Defendant Cameron Edward Hess, identified by federal authorities as 27 years old, got nine months in detention and 36 months of supervised release. Hess was among the Capitol rioters who actually entered the building, which is a subset of the crowds where prosecutors are focusing alongside individuals accused of physical violence largely against police officers.

Once pushed out of the Capitol by police during the day’s chaos, Hess was persistent in attempting a re-entry, per the timeline provided by a press release from the U.S. Attorney’s office for Washington, D.C. Confronting an officer attempting to close doors into the Capitol, Hess “physically engaged the officer with his right arm while holding the door open with his left,” that release recapped.
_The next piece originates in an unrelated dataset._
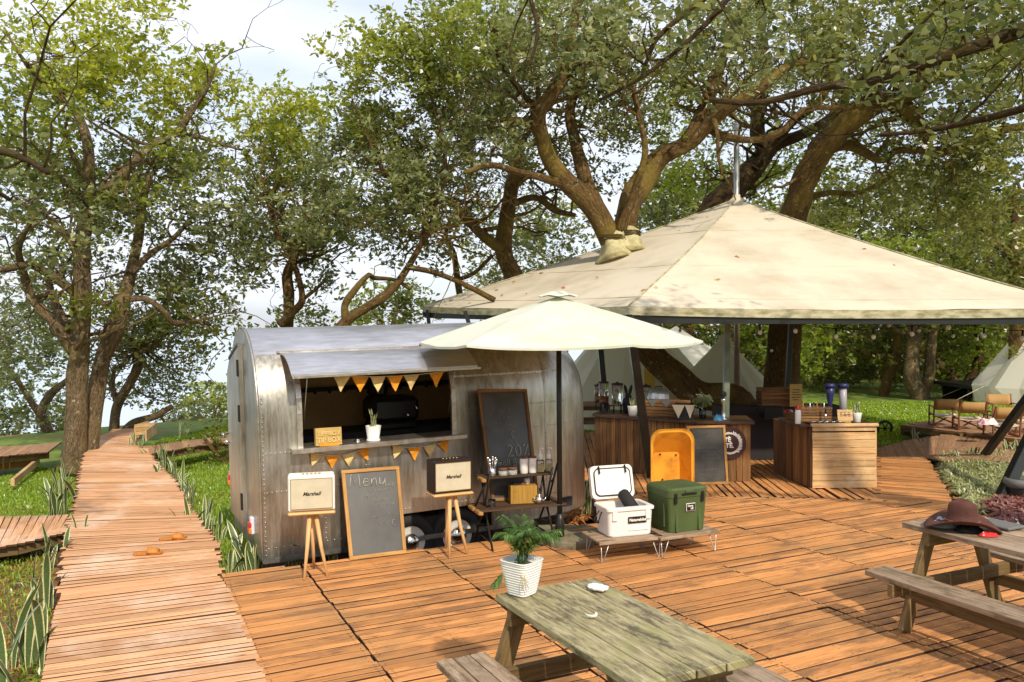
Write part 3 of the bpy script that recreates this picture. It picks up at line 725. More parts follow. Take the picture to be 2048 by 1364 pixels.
# seam battens and rivets
def surf(x, z):                    # outer near-side surface at height z
    k, tp = section(x); r = ring(x)
    for j in range(len(prof)-1):
        a, b_ = r[j], r[j+1]
        if a[2] <= z <= b_[2]:
            f = (z-a[2])/max(1e-6, b_[2]-a[2]); return Vector((x, a[1]+(b_[1]-a[1])*f, z))
    return Vector(r[len(prof)-1])
rv = MB()
def rivet(x, z, r=.0085):
    p = surf(x, z); rv.ball((p.x, p.y-.001, p.z), r, 6)
for i in range(34): rivet(.025, .03+i*.045)
for i in range(40): rivet(2.42 if i*.035 > 1.1 else 2.42, .05+i*.048) if i < 36 else None
for z, x0, x1 in ((.99,.05,.33),(.62,.05,.33),(.09,.05,1.3),(.62,1.05,1.35),(1.28,2.1,3.4),(1.02,2.45,3.6),(1.62,2.05,3.3),(.30,1.42,2.35)):
    x = x0
    while x < x1: rivet(x, z); x += .045 if z != .09 else .07
for x in (.60, 1.02, 1.05, 2.75, 3.1):
    for i in range(18): rivet(x, .12+i*.048)
rv.build('rivets', M['alut'], tr)
mb = MB()
for x in (.60, 1.035, 2.42, 2.75, 3.1):
    zs = [.05+i*.1 for i in range(10)] if x < 2 else [.05+i*.12 for i in range(18)]
    pts = [surf(x, z)+Vector((0,-.0015,0)) for z in zs if z < 2.1]
    for a, b_ in zip(pts, pts[1:]): mb.beam(a, b_, .002, .03, upv=(1,0,0))
for z, x0, x1 in ((.99,.02,.35),(1.28,2.0,3.5),(1.02,2.42,3.7),(.62,.02,1.38),(1.62,2.0,3.4)):
    n_ = 8; pts = [surf(x0+(x1-x0)*i/n_, z)+Vector((0,-.0015,0)) for i in range(n_+1)]
    for a, b_ in zip(pts, pts[1:]): mb.beam(a, b_, .002, .022, upv=(0,0,1))
mb.build('seam_strip', M['alu'], tr)
# hatch frame, counter, raised hatch
for x, s_ in ((.35,1),(1.99,-1)):
    mb = MB(); pts = [Vector((x+s_*.02, y-.012, z)) for y, z in prof[iw0:iw1+1]]
    for a, b_ in zip(pts, pts[1:]): mb.beam(a, b_, .04, .05, upv=(1,0,0), rnd=.5)
    mb.build('window_jamb', M['alut'], tr)
mb = MB(); mb.box((1.165,.05,1.015), (1.78,.36,.03), bev=.005); mb.box((1.165,-.135,1.005), (1.80,.02,.045), bev=.004); mb.build('counter', M['alut'], tr)
hy, hz = prof[iw1]; mb = MB(); arc = []
for i in range(11):
    f = i/10; arc.append((hy-(hy+.30)*f, hz+.045*math.sin(math.pi*f*.9)+(1.735-hz)*f**1.5))
for i in range(10):
    (y0,z0),(y1,z1) = arc[i], arc[i+1]
    mb.add([(.25,y0,z0),(2.13,y0,z0),(2.13,y1,z1),(.25,y1,z1)], [(0,1,2,3)], rnd=.5, smooth=True)
    mb.add([(.25,y0,z0-.018),(2.13,y0,z0-.018),(2.13,y1,z1-.018),(.25,y1,z1-.018)], [(3,2,1,0)], rnd=.5, smooth=True)
    for x in (.25,2.13): mb.add([(x,y0,z0),(x,y1,z1),(x,y1,z1-.018),(x,y0,z0-.018)], [(0,1,2,3)], rnd=.5)
mb.add([(.25,arc[-1][0],arc[-1][1]),(2.13,arc[-1][0],arc[-1][1]),(2.13,arc[-1][0],arc[-1][1]-.018),(.25,arc[-1][0],arc[-1][1]-.018)], [(0,1,2,3)])
hat = mb.build('raised_hatch', M['alur'], tr)
mb = MB(); mb.beam((.22,hy+.01,hz+.015), (2.16,hy+.01,hz+.015), .05, .02); mb.build('hatch_hinge', M['alut'], hat)
mb = MB(); mb.beam((.26,-.3,1.72), (2.16,-.3,1.72), .02, .02); mb.build('hatch_edge', M['alut'], hat)
for x in (.42,1.93): mb = MB(); mb.tube([(x,.03,1.25),(x,-.2,1.76)], .004, 6); mb.build('hatch_stay', M['galv'], hat)
# inside: back wall rail with hooks, dark machines on the back worktop
mb = MB(); mb.beam((.1,1.5,1.45),(2.6,1.5,1.45), .02, .05)
for i in range(14): mb.ball((.2+i*.17,1.46,1.42), .022, 8)
mb.build('wall_rail', M['dark'], tr)
mb = MB(); mb.box((1.5,1.15,.62), (2.2,.6,.78)); mb.build('worktop', M['dark'], tr)
cm = thing('coffee_machine', 'black machine in the shadow behind the trailer counter', 'coffee machine', TL(1.62,1.0,1.01), TY)
mb = MB(); mb.box((0,0,.22), (.55,.42,.28), bev=.05); mb.box((-.14,.05,.46), (.2,.25,.25), bev=.06); mb.box((0,0,.04), (.5,.4,.08), bev=.02); mb.build('housing', M['black'], cm)
mb = MB(); mb.lathe([(.07,0),(.10,.14),(.10,.16),(.0,.165)], (-.16,.05,.58), 14); mb.build('hopper', M['dark'], cm)
mb = MB(); mb.tube([(.1,-.2,.2),(.1,-.32,.16)], .018); mb.tube([(.2,-.2,.3),(.22,-.28,.22)], .008); mb.build('portafilter', M['steel'], cm)
# wheels, floor pan
mb = MB(); mb.box((1.9,.8,.12), (3.1,1.45,.1)); mb.box((1.9,.8,-.02), (2.4,.9,.18)); mb.build('chassis', M['dark'], tr)
for wx in (1.47, 2.0):
    W_ = Matrix.Rotation(R(90), 3, 'X')
    mb = MB(); mb.lathe([(.17,-.09),(.25,-.09),(.285,-.06),(.29,0),(.285,.06),(.25,.09),(.17,.085),(.17,-.09)], (wx,.11,-.06), 28, W_, cap=False); wh = mb.build('wheel', M['rubber'], tr)
    mb = MB(); mb.lathe([(.0,.062),(.185,.070),(.20,.085),(.205,.075),(.205,.0)], (wx,.11,-.06), 30, W_); rim = mb.build('rim', M['amp'], wh)
    mb = MB(); mb.lathe([(.095,.09),(.09,.11),(.07,.135),(.035,.15),(0,.153)], (wx,.11,-.06), 20, W_); mb.build('hub_cap', M['steel'], wh)

# ------------------------------------------------------------------ bunting
def bunting(label, pts, cols, fl, hgt, n_):
    """pts: the cord; cols: flags' colours with their place along the cord"""
    t_ = thing('bunting', label, 'bunting', pts[0], group='bunting strings on the trailer')
    mb = MB(); mb.tube(pts, .003, 5); mb.build('cord', M['white'], t_, True)
    cum = [0]
    for a, b_ in zip(pts, pts[1:]): cum.append(cum[-1]+(b_-a).length)
    def at(s):
        s = max(0, min(cum[-1]-1e-6, s*cum[-1]))
        for i in range(1, len(cum)):
            if s <= cum[i]:
                f = (s-cum[i-1])/(cum[i]-cum[i-1]); return pts[i-1].lerp(pts[i], f)
    for (s0, s1, c, sway) in cols:
        mb = MB(); a, b_ = at(s0), at(s1); m_ = (a+b_)/2+Vector((0,0,-hgt)); m_ += (b_-a)*sway
        nrm = (b_-a).cross(Vector((0,0,1))).normalized(); K = 6; vs = []
        for i in range(K+1):
            for j in range(K+1-i):
                u, v = j/K, i/K
                p = a+(b_-a)*u+(m_-a)*v
                vs.append(p+nrm*(.010*math.sin(v*9+u*5+s0*40)-.004))
        idx = {}; k = 0
        for i in range(K+1):
            for j in range(K+1-i): idx[(i,j)] = k; k += 1
        fs = []
        for i in range(K):
            for j in range(K-i):
                fs.append((idx[(i,j)], idx[(i,j+1)], idx[(i+1,j)]))
                if j < K-i-1: fs.append((idx[(i,j+1)], idx[(i+1,j+1)], idx[(i+1,j)]))
        mb.add(vs, fs, smooth=True); o = mb.build('flag', M['flago' if c else 'flagy'], t_, True)
    return t_
def cord(pp): return [TL(*p) for p in pp]
def arcpts(x0, z0, x1, z1, sag, y, n_=12):
    return cord([(x0+(x1-x0)*i/n_, y, z0+(z1-z0)*i/n_-sag*4*(i/n_)*(1-i/n_)) for i in range(n_+1)])
def fitx(px, y):                   # trailer-local x where a sight column meets local depth y
    k = (px-CX)/F; lo, hi = -1, 4
    for _ in range(40):
        m_ = (lo+hi)/2; p = TL(m_, y, 1.5)
        if p.x/p.y < k: lo = m_
        else: hi = m_
    return lo
def fracs(p0, p1, lst, y):
    a, b_ = fitx(p0, y), fitx(p1, y); return [((fitx(q0,y)-a)/(b_-a), (fitx(q1,y)-a)/(b_-a), c, s_) for q0, q1, c, s_ in lst]
bunting('bunting of six yellow and orange flags under the raised hatch', arcpts(fitx(638,-.2), 1.73, fitx(938,-.2), 1.725, .05, -.2),
        fracs(638, 938, [(667,701,0,-.08),(703,737,1,.02),(740,772,0,-.02),(774,807,1,0),(808,838,0,-.03),(859,888,1,-.03)], -.2), .1, .155, 6)
bunting('left bunting of four flags below the serving counter', arcpts(fitx(616,-.03), .975, fitx(736,-.03), .985, .06, -.03),
        fracs(616, 736, [(616,642,0,-.4),(645,675,1,.0),(679,706,0,.02),(708,736,1,.3)], -.03), .1, .135, 4)
bunting('right bunting of four flags below the serving counter', arcpts(fitx(781,-.03), .97, fitx(896,-.03), .985, .055, -.03),
        fracs(781, 896, [(781,808,0,-.4),(811,840,1,.0),(843,868,0,.05),(870,896,1,.25)], -.03), .1, .14, 4)

# ------------------------------------------------------------------ blade plants (sansevieria)
def bladeleaf(mb, base, h, lean, az, wd, curl, rnd):
    """one stiff pointed leaf; u across 0..1, v along"""
    n_ = 7; vs = []; d = Vector((math.cos(az), math.sin(az), 0)); sd_ = Vector((-math.sin(az), math.cos(az), 0))
    tw = random.uniform(-.9,.9); face = (sd_*math.cos(tw)+d*math.sin(tw))
    for i in range(n_+1):
        f = i/n_; p = base+Vector((0,0,1))*(h*f*(1-lean*.35*f))+d*(h*lean*(f**1.7))+Vector((0,0,-1))*(h*curl*max(0,f-.55)**2*2.2)
        w_ = wd*(.45+.9*f-.0*f)*(1 if f < .5 else max(0, 1-((f-.5)/.5)**1.8)) if f > 0 else wd*.4
        q = Vector((0,0,1)).cross(face)*.18*w_
        vs += [p-face*w_*.5, p-face*w_*.36, p+q*.8, p+face*w_*.36, p+face*w_*.5]
    fs = []; uvs = []
    U = [0,.14,.5,.86,1]
    for i in range(n_):
        for j in range(4):
            fs.append((i*5+j, i*5+j+1, (i+1)*5+j+1, (i+1)*5+j))
            uvs.append([(U[j],i/n_*h),(U[j+1],i/n_*h),(U[j+1],(i+1)/n_*h),(U[j],(i+1)/n_*h)])
    mb.add(vs, fs, uvs, rnd, True)
sm_ = bpy.data.materials.new('variegated_blade_leaf'); sm_.use_nodes = True; t = sm_.node_tree; b = t.nodes['Principled BSDF']; l = t.links.new
tcn = N(t,'ShaderNodeTexCoord'); sp = N(t,'ShaderNodeSeparateXYZ'); l(tcn.outputs['UV'], sp.inputs[0])
ra = N(t,'ShaderNodeValToRGB'); e = ra.color_ramp.elements; e[0].position = .10; e[0].color = (.72,.68,.36,1); e[1].position = .17; e[1].color = (.085,.13,.045,1)
x = e.new(.83); x.color = (.085,.13,.045,1); x = e.new(.90); x.color = (.72,.68,.36,1); l(sp.outputs[0], ra.inputs[0])
nn = N(t,'ShaderNodeTexNoise'); nn.inputs['Scale'].default_value = 1; mpn = N(t,'ShaderNodeMapping'); mpn.inputs['Scale'].default_value = (2,60,1); l(tcn.outputs['UV'], mpn.inputs[0]); l(mpn.outputs[0], nn.inputs['Vector'])
mrn = N(t,'ShaderNodeMapRange'); mrn.inputs['To Min'].default_value = .45; mrn.inputs['To Max'].default_value = 1.6; l(nn.outputs['Fac'], mrn.inputs['Value'])
hh = N(t,'ShaderNodeHueSaturation'); l(mrn.outputs[0], hh.inputs['Value']); l(ra.outputs[0], hh.inputs['Color']); l(hh.outputs[0], b.inputs['Base Color']); b.inputs['Roughness'].default_value = .35
M['blade'] = sm_
def blades(label, base, h, n_, spread=.12, wd=.05, lean=.35, name='snake_plant', cat='plant', group='snake plants along the boardwalks', droop=.1):
    t_ = thing(name, label, cat, base, group=group)
    for _ in range(n_):
        mb = MB()
        bs = base+Vector((random.uniform(-spread,spread), random.uniform(-spread,spread)*.7, -.01))
        bladeleaf(mb, bs, h*random.uniform(.5,1.05), random.uniform(.05,lean)*random.choice((1,1,1,1.8)), random.uniform(0,6.28), wd*random.uniform(.75,1.15), random.uniform(0,droop), random.random())
        mb.build('leaf', M['blade'], t_, True)
    return t_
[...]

These reported interactions transpired a little more than an hour after Capitol riot participants first entered the building that day.

In a later text conversation described by federal authorities, Hess characterized himself as “brawling at the door” when still at the Capitol. He later asked via text that the message recipient not “tell anyone I was there.” That didn’t work out how Hess likely hoped.

Donald Trump, who originated the lies of a stolen presidential election that drove the deadly attack on the Capitol that threatened the lives of legislators, Capitol staff, police, and others, characterizes detainees with criminal allegations originating in the day’s events as “hostages,” alleging political plots are behind proceedings against them. And Trump’s overall descriptions of alleged politics seen in these and related proceedings get extreme. The ex-president recently used the death in Russian detention of opposition leader Alexei Navalny to complain about his own claimed troubles here in the United States, eventually declaring himself in a speech a political “dissident.” Amid his expansive criminal cases, the procedural protections to which Trump has consistently had access dispel ideas of authoritarian plots!